Questo è un Paese dalle due anime. Spaccato non solo nelle urne, ma nelle
coscienze, nel profondo delle convinzioni. Questa spaccatura si è
riprodotta, dall'universale al particolare, anche nei gangli più delicati
del sistema di sicurezza: le forze dell'ordine e l'intelligence.
Partecipando alla disputa entrambi gli schieramenti, è ovvio che su questi
argomenti nessuno si cimenti volentieri. E' uno degli argomenti sui quali,
per una sorta di convenzione non scritta valsa fino al caso Speciale (che
ha fatto saltare tutti gli equilibri), la politica non si scontra.

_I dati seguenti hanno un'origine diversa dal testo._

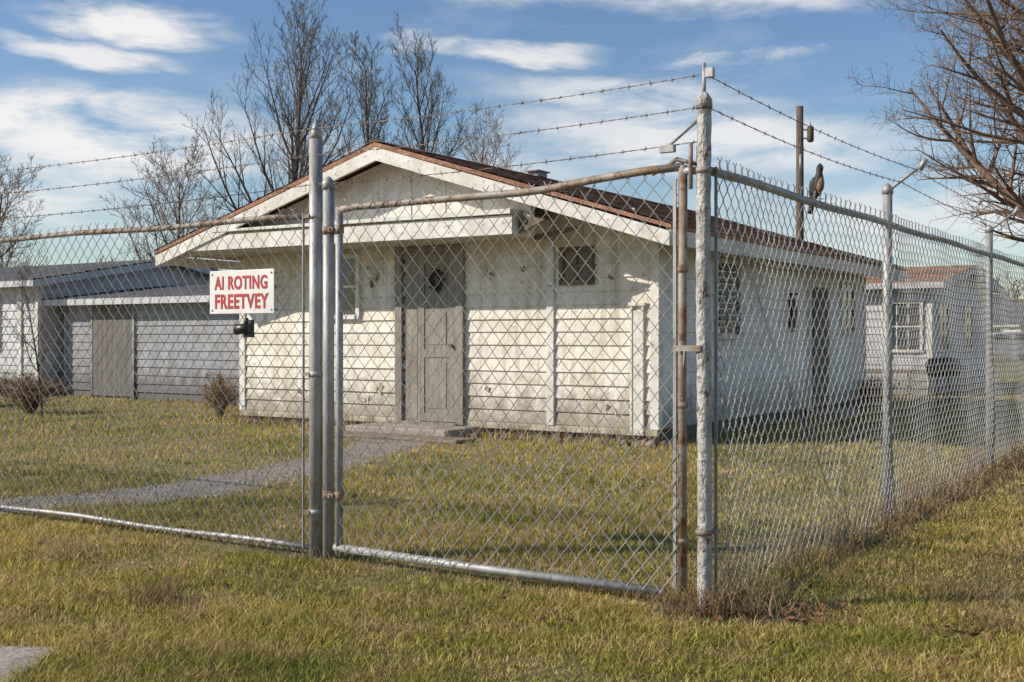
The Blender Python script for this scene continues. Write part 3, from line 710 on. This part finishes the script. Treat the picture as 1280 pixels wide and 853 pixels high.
for (a0,e0,ra,re,st) in ((-.36,.165,.20,.038,1.0),(-.45,.12,.20,.045,.8),(-.315,.250,.085,.016,1.0),(-.34,.226,.08,.011,.9),(-.01,.243,.09,.011,.85),(.12,.285,.20,.020,.9),
                      (.10,.205,.15,.020,.7),(.17,.165,.20,.030,.85),(.19,.232,.06,.007,.7),(.35,.10,.2,.04,.7),(-.05,.15,.13,.022,.5),(-1.1,.25,.4,.06,.9),(1.0,.3,.4,.05,.8),(2.4,.3,.5,.08,.9),(-2.4,.4,.5,.08,.9)):
    x=math_('DIVIDE',math_('SUBTRACT',az2,a0),ra); y=math_('DIVIDE',math_('SUBTRACT',math_('SUBTRACT',el2,e0),math_('MULTIPLY',math_('SUBTRACT',az,a0),-.06)),re)
    dd=math_('SQRT',math_('ADD',math_('MULTIPLY',x,x),math_('MULTIPLY',y,y)))
    mr=N.new('ShaderNodeMapRange'); mr.interpolation_type='SMOOTHSTEP'; mr.inputs[1].default_value=1.25; mr.inputs[2].default_value=.35; mr.inputs[3].default_value=0; mr.inputs[4].default_value=st
    L.new(dd,mr.inputs[0]); tot=mr.outputs[0] if tot is None else math_('MAXIMUM',tot,mr.outputs[0])
nr=N.new('ShaderNodeMapRange'); nr.inputs[1].default_value=.32; nr.inputs[2].default_value=.56; nr.inputs[3].default_value=.05; nr.inputs[4].default_value=1.0; L.new(n3,nr.inputs[0])
fac=math_('MULTIPLY',tot,nr.outputs[0])
cv=N.new('ShaderNodeMapRange'); cv.inputs[1].default_value=.54; cv.inputs[2].default_value=.85; cv.inputs[3].default_value=0; cv.inputs[4].default_value=.25; L.new(n1,cv.inputs[0])
fac=math_('MAXIMUM',fac,cv.outputs[0])
up_=N.new('ShaderNodeMapRange'); up_.inputs[1].default_value=0; up_.inputs[2].default_value=.04; L.new(el,up_.inputs[0]); fac=math_('MULTIPLY',fac,up_.outputs[0])
mx=N.new('ShaderNodeMix'); mx.data_type='RGBA'; L.new(fac,mx.inputs[0]); L.new(hs.outputs[0],mx.inputs[6]); mx.inputs[7].default_value=(7.4,7.3,7.3,1)
L.new(mx.outputs[2],bg.inputs[0])
cam=bpy.data.cameras.new('camera'); cam.lens=40.6; cam.sensor_width=36; cam.clip_end=2000; cam.clip_start=.05; cam.shift_y=-.0035
co=bpy.data.objects.new('camera',cam); co.location=(0,0,1.2); co.rotation_euler=(math.radians(90),0,0); scn.collection.objects.link(co); scn.camera=co
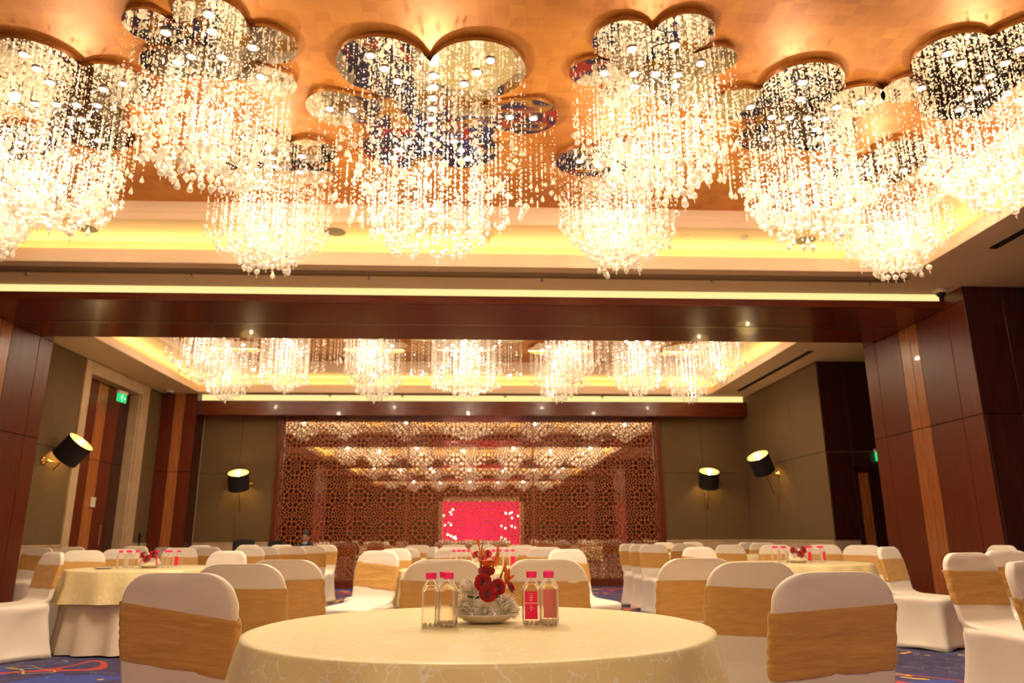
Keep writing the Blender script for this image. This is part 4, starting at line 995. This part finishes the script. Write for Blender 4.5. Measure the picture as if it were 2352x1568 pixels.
# faces the camera (-y); seat height .45
J = [(0, .05, .50, .14, .11), (0, .04, .68, .13, .10), (0, -.02, .84, .155, .10), (0, -.05, .93, .09, .07), (0, -.09, .985, .05), (0, -.12, 1.02, .05),
     (-.17, -.03, .89, .055), (-.22, -.05, .70, .045), (-.14, -.26, .66, .033), (.17, -.03, .89, .055), (.22, -.05, .70, .045), (.14, -.26, .66, .033),
     (-.09, .0, .50, .085), (-.12, -.40, .50, .07), (-.12, -.42, .28, .05), (-.12, -.40, .08, .04), (-.12, -.52, .04, .035),
     (.09, .0, .50, .085), (.12, -.40, .50, .07), (.12, -.42, .28, .05), (.12, -.40, .08, .04), (.12, -.52, .04, .035)]
Ed = [(0, 1), (1, 2), (2, 3), (3, 4), (4, 5), (2, 6), (6, 7), (7, 8), (2, 9), (9, 10), (10, 11), (0, 12), (12, 13), (13, 14), (14, 15), (15, 16), (0, 17), (17, 18), (18, 19), (19, 20), (20, 21)]
skin_body('clothed_body', J, Ed, m_shirt, man)
hc = Vector((0, -.13, 1.065)); HT = Matrix.Rotation(R(14), 3, 'X')
def ell(c, rx, ry, rz_, n=16, m_=10, z0=-1, z1=1):
    q = []
    for i in range(m_+1):
        t = z0+(z1-z0)*i/m_; s = math.sqrt(max(0, 1-t*t))+.001; q.append([tuple(hc+HT @ (Vector(c)+Vector((rx*s*math.cos(2*PI*k/n), ry*s*math.sin(2*PI*k/n), rz_*t)))) for k in range(n)])
    return q
h = MB(); h.loft(ell((0, 0, 0), .072, .090, .108)); h.loft(ell((0, -.03, -.055), .05, .055, .055)); h.loft(ell((0, -.094, -.012), .012, .018, .022, 8, 6))
for sx in (-1, 1): h.loft(ell((sx*.073, .005, -.01), .010, .02, .03, 8, 6))
h.obj('head', m_skin, man, True)
h = MB(); h.loft(ell((0, .012, .018), .079, .094, .108, 16, 8, -.05, 1)); h.loft(ell((0, .035, -.01), .074, .075, .09, 16, 8)); h.obj('hair', m_hair, man, True)
h = MB()
for sx in (-1, 1): h.loft(ell((sx*.028, -.082, .008), .011, .008, .006, 8, 5)); h.loft(ell((sx*.028, -.083, .026), .018, .008, .004, 8, 5))
h.obj('eyes_and_brows', m_hair, man, True)
h = MB(); h.loft(ell((0, -.055, -.098), .050, .046, .026, 14, 8)); h.obj('face_mask', m_mask, man, True)
def hand(sx):
    J = [(sx*.14, -.25, .655, .026), (sx*.13, -.32, .65, .032, .016), (sx*.13, -.35, .65, .03, .014)]; E_d = [(0, 1), (1, 2)]
    for k, (dx, ln) in enumerate(((-.024, .055), (-.008, .065), (.008, .062), (.024, .048))):
        b = len(J); J += [(sx*.13+dx, -.375, .65, .009), (sx*.13+dx*1.1, -.375-ln*.6, .64, .008), (sx*.13+dx*1.1, -.375-ln, .625, .007)]; E_d += [(2, b), (b, b+1), (b+1, b+2)]
    b = len(J); J += [(sx*.13-sx*.036, -.33, .645, .010), (sx*.13-sx*.05, -.36, .635, .008)]; E_d += [(1, b), (b, b+1)]
    skin_body('hand', J, E_d, m_skin, man, 1)
hand(1); hand(-1)
e = tag(empty('banquet_chair', (-3.09, 14.5, 0), PI), 'covered chair the masked man sits on, hidden behind him', 'chair', 'covered banquet chairs')
inst('chair_cover', COV[0], e); inst('sash', SAS[0], e)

Il problema è che, come le altre istituzioni, anche quelle legate alla
sicurezza si sono logorate in questo eccessivo, bellicoso dualismo. E ora
la situazione è a livelli d'emergenza. Che serva la massima trasparenza è
cosa ovvia. Lo sa bene il nuovo capo della polizia, che ne ha fatto il suo
slogan. Lo vedremo alla prova dei fatti.
Sul G8, sulle (vecchie) intercettazioni che l'una e l'altra parte
processuale mettono in gioco spacciandole per clamorose novità e
distribuendole con generosità ai propri "media" di riferimento, dell'una e
dell'altra parte, vale solo una considerazione. Lo scenario delle "due
polizie" emergerà nettamente nel prosieguo del processo: lo si vedrà
presto. E sarà confermato quello che già, anni fa, scrivemmo. C'era una
parte di polizia che aveva stipulato un "patto" silente con il mondo no
global, al punto che le allora "tute bianche" sfilavano in corteo con le
radio della polizia stessa. E che, come ci confermò un alto funzionario,
comunicavano alla digos intenzioni e movimenti dei "cattivi". Un'altra
parte del corpo giudicava quelle nozze come assolutamente contro natura.
Quando sono esplosi gli scontri, i falchi, i duri hanno preso il
sopravvento. Il luglio 2001 ha rappresentato la resa dei conti tra queste
"due polizie", sulla schiena di chi è stato picchiato e manganellato. Il
vero problema è com'è stato gestito il dopo. Ma siamo sicuri che i vertici
della polizia abbiano mal operato, confondendo le acque e facendo gioco di
melina? Ricordiamo De Gennaro. Voluto dalla sinistra, confermato da
Berlusconi, riconfermato da Prodi. E, quando non è stato più possibile
lasciarlo al suo posto, promosso da questo governo.